Justices Thomas and Gorsuch, concurring in part, wrote (p. 20 of 53):

"The Court today reaffirms that 'denying a generally available benefit solely on account of religious identity imposes a penalty on the free exercise of religion that can be justified,' if at all, 'only by a state interest 'of the highest order.'"

Carl Vehse said...

The grant from the Playground Scrap Tire Surface Material Grant Project was for reimbursing the cost of scrap tire surface material installed on the playground of Trinity Lutheran Child Learning Center, where (especially young) members of the general public might fall down. The application for receiving such a grant required various kinds of information including a description of the need for having a playground surface covering such as scrap tire material. In the case of the State-licensed Trinity Lutheran Child Learning Center, and other daycare centers, that need is specified in the State of Missouri's Code of State Regulations, 19 CSR 30-62.082 (6)(A).

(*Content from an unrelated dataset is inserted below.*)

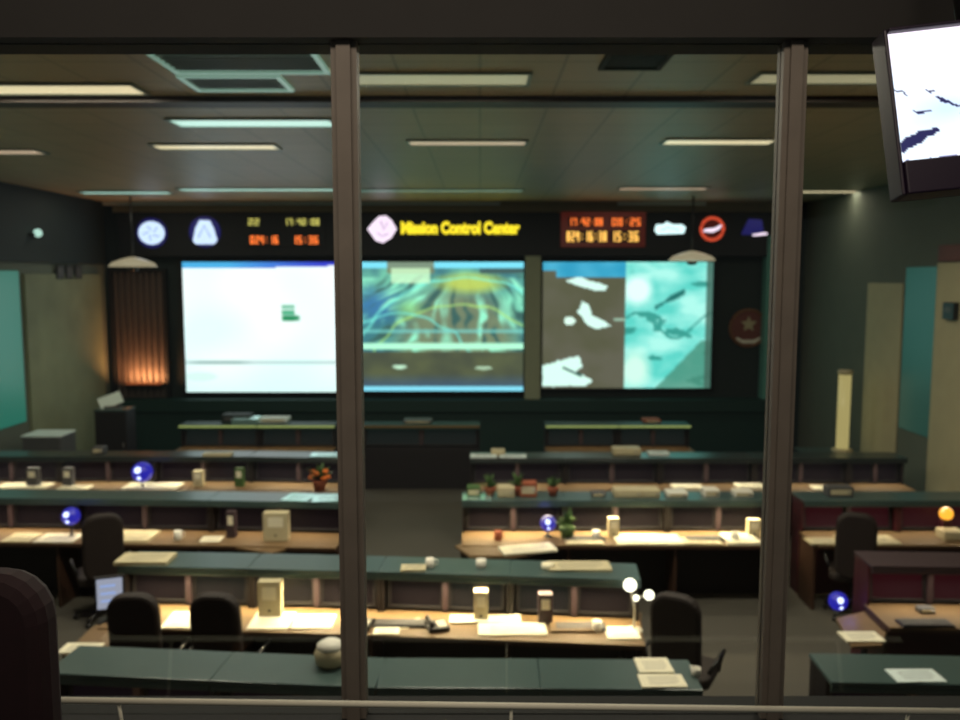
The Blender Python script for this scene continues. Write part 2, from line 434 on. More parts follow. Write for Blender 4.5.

There is nothing in the State regulation about what a child, playing on the playground of a licensed daycare center, was saying, singing, learning, or being taught before, during or after falling down on the playground's scrap tire surface material.

Carl Vehse said...

I am not aware of any Lutheran church that utilizes playground scrap tire surface material in conducting either the sacrament of baptism or the sacrament of the Lord's Supper. Nor am I aware of any Lutheran doctrine or rite that incorporates playground scrap tire surface material. Nor have I seen any playground scrap tire surface material paid for by a state-run solid waste management program diverted to make Lutheran vestments (e.g., alb, cassock, amice, maniple, surplice, robe, stole, cope, chasuble, cincture, mitre) or a crosier.

But I'll be on the alert, just in case.